> Written exercise
Check every line below for the word "this" and show those that hold it.

> Dataset records
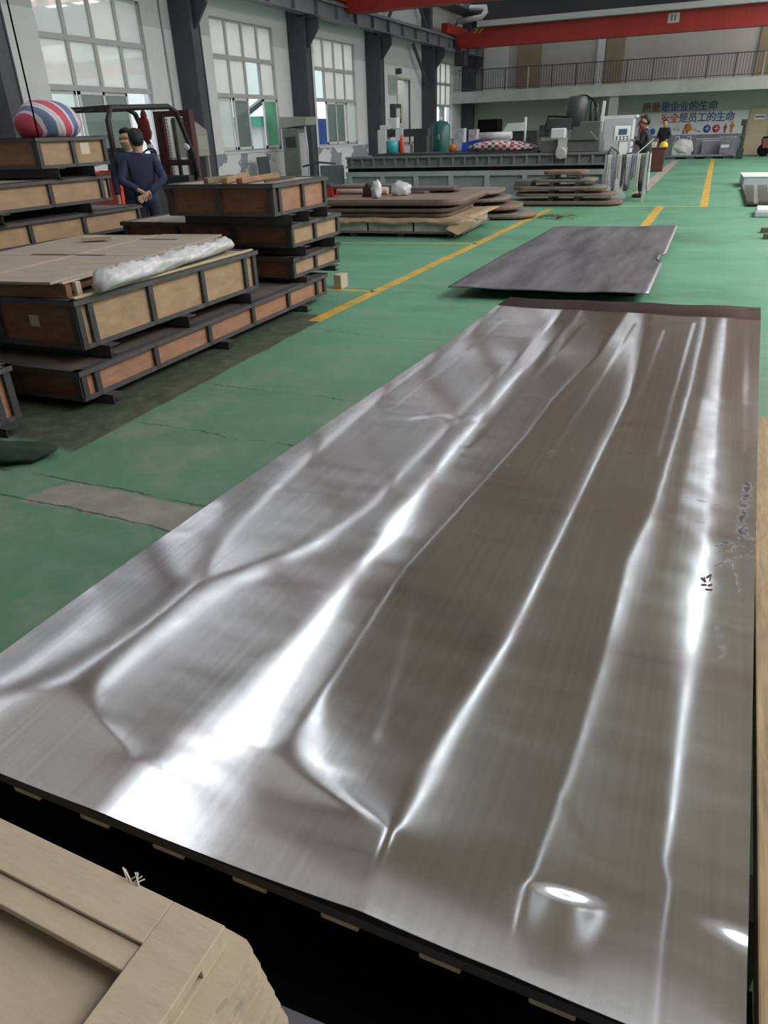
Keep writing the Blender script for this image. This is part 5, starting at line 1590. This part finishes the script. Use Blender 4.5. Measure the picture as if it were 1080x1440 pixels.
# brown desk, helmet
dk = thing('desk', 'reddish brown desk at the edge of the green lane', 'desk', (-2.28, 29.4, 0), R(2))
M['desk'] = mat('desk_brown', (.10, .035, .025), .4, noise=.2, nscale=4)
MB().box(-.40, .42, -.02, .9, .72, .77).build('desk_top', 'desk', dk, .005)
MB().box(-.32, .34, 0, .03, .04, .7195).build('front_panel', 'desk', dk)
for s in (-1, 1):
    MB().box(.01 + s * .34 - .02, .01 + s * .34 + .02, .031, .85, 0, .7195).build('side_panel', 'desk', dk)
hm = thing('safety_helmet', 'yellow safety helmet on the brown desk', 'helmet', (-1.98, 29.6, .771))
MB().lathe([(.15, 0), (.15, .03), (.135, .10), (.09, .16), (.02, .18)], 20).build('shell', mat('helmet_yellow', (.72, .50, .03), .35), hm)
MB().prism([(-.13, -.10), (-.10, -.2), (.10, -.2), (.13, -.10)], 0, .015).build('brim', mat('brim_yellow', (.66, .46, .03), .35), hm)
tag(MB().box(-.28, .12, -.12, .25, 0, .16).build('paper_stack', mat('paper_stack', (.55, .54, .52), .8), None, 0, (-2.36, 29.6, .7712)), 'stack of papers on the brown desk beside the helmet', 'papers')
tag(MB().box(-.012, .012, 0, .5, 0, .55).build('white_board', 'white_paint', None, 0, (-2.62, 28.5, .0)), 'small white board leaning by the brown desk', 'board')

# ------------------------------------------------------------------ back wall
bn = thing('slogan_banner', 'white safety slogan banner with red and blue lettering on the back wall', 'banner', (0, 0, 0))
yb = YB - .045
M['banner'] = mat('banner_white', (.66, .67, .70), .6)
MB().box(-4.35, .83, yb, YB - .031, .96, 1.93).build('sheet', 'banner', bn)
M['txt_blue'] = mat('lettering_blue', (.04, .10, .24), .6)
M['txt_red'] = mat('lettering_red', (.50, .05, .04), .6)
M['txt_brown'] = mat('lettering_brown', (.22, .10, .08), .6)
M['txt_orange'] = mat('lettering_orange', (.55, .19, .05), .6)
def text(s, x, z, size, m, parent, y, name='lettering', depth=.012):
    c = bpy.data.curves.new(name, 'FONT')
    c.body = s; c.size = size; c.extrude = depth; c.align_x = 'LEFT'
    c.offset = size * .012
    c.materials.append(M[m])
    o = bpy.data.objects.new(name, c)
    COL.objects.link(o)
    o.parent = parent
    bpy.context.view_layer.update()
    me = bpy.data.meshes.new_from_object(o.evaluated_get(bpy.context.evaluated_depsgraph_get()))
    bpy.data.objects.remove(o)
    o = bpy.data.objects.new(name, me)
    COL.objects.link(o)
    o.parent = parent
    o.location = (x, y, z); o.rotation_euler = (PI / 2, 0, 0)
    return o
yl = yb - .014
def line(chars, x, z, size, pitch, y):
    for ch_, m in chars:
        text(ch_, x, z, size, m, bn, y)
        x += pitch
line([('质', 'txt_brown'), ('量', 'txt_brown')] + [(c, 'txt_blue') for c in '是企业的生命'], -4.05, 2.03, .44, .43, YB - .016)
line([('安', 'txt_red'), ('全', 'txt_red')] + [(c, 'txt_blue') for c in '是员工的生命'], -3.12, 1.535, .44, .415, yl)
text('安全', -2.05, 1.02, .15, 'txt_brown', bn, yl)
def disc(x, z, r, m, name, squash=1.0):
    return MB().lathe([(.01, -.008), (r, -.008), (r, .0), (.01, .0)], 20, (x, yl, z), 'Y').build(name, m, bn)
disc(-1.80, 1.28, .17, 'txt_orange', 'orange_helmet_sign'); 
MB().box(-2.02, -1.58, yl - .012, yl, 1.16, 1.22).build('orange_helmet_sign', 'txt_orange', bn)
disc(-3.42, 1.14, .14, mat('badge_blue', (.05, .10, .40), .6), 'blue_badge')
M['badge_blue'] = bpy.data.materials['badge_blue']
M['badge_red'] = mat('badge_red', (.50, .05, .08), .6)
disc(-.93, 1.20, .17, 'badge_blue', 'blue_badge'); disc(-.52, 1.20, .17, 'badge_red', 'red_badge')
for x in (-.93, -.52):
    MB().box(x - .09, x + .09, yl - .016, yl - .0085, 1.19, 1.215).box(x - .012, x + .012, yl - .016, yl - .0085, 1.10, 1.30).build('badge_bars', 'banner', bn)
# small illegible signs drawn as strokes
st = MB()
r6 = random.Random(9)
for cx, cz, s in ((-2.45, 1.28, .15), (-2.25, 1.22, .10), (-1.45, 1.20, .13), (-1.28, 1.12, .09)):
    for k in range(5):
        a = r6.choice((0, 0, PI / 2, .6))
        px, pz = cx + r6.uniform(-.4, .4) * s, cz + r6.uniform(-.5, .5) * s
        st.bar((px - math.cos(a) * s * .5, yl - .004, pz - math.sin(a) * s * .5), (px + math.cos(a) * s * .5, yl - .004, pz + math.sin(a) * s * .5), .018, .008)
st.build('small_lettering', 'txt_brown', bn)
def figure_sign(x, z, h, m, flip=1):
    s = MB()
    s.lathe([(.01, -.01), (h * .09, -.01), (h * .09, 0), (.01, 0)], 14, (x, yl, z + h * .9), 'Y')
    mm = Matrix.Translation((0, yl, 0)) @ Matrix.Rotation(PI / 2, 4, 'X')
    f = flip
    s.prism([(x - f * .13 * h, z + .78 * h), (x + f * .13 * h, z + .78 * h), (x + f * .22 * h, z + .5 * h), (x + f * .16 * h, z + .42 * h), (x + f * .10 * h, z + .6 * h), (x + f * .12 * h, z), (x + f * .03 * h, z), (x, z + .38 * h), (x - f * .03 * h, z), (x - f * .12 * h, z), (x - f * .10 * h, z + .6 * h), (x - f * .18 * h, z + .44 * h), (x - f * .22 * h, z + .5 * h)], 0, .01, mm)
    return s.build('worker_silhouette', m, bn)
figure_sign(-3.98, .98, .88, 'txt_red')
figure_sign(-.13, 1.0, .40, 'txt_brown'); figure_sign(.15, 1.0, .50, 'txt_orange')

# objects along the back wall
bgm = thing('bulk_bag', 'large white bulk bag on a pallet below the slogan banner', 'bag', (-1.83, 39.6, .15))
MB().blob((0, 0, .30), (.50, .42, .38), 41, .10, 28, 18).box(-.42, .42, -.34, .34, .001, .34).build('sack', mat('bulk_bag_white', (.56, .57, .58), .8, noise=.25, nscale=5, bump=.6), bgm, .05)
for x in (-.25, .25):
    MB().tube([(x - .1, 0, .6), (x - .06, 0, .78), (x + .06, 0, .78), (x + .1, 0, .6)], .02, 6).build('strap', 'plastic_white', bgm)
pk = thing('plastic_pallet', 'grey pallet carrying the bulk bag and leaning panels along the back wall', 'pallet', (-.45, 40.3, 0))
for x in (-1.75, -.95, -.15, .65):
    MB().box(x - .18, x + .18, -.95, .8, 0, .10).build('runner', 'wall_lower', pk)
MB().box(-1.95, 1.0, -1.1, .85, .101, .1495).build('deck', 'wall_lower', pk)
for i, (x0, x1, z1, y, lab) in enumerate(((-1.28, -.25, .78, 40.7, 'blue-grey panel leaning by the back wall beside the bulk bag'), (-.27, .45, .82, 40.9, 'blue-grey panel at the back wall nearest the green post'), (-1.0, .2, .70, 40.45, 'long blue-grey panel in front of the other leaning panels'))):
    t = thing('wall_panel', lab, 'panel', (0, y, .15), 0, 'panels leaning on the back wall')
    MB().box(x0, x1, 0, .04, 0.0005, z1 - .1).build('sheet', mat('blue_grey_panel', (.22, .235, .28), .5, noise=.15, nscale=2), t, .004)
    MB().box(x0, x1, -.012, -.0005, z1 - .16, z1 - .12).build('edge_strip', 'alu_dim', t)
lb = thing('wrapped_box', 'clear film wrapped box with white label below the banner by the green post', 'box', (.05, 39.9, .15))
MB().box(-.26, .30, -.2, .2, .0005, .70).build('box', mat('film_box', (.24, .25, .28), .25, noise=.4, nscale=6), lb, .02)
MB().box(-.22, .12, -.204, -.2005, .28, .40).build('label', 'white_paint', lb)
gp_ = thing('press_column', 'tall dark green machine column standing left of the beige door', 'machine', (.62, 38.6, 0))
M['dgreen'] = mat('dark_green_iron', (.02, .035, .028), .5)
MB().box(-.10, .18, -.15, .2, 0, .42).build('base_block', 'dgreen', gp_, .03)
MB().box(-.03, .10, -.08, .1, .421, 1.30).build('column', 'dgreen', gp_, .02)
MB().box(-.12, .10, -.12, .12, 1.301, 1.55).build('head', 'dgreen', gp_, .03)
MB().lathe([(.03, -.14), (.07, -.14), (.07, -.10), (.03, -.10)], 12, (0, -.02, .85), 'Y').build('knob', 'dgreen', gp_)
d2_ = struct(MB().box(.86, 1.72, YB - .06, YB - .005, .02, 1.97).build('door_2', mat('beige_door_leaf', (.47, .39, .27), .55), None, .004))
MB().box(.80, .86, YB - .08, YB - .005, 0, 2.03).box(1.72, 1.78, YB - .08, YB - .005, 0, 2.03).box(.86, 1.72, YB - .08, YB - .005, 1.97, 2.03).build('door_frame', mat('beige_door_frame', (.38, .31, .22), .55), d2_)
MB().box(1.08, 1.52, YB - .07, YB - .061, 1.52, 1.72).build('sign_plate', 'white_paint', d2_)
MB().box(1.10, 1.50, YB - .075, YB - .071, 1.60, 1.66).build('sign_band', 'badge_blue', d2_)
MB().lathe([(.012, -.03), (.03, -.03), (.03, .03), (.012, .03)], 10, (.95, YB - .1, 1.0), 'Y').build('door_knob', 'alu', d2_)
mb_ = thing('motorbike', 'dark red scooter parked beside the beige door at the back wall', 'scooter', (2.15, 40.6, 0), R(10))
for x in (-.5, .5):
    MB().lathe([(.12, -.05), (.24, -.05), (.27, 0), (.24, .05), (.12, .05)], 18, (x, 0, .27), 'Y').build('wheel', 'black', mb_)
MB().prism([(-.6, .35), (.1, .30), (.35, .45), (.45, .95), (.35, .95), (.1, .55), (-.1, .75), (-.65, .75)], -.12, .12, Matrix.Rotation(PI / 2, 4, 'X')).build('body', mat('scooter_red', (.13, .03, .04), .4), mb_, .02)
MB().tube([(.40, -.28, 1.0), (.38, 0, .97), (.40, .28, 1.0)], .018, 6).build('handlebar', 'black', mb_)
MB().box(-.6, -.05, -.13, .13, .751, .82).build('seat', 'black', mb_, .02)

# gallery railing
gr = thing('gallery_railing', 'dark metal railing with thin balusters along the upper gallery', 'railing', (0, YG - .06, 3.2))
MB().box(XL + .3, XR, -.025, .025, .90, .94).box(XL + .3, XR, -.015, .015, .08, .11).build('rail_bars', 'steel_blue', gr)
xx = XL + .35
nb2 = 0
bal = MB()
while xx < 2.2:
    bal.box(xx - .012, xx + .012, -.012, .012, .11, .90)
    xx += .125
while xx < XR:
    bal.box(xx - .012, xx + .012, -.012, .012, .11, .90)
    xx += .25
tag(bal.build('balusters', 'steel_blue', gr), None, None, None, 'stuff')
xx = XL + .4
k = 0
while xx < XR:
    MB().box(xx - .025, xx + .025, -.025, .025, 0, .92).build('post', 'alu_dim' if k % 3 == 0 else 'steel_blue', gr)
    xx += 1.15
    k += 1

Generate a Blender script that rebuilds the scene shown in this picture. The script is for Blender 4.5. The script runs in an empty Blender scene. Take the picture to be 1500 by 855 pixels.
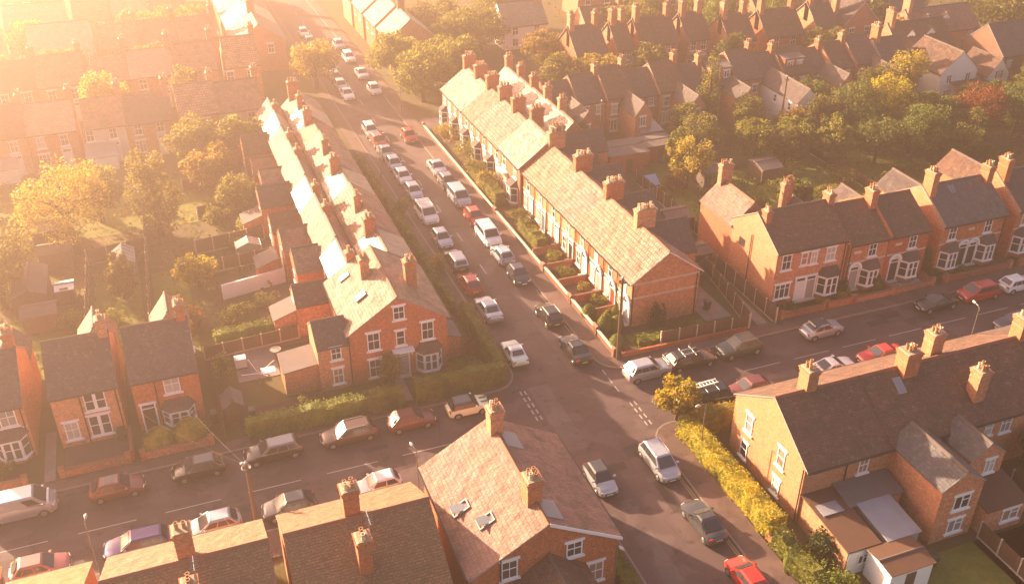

> Worked answer
Keep writing the Blender script for this image. This is part 5, starting at line 1590. This part finishes the script. Use Blender 4.5. Measure the picture as if it were 1080x1440 pixels.
Generate a Blender script that rebuilds the scene shown in this picture. The script is for Blender 4.5. The script runs in an empty Blender scene. Take the picture to be 1500 by 855 pixels.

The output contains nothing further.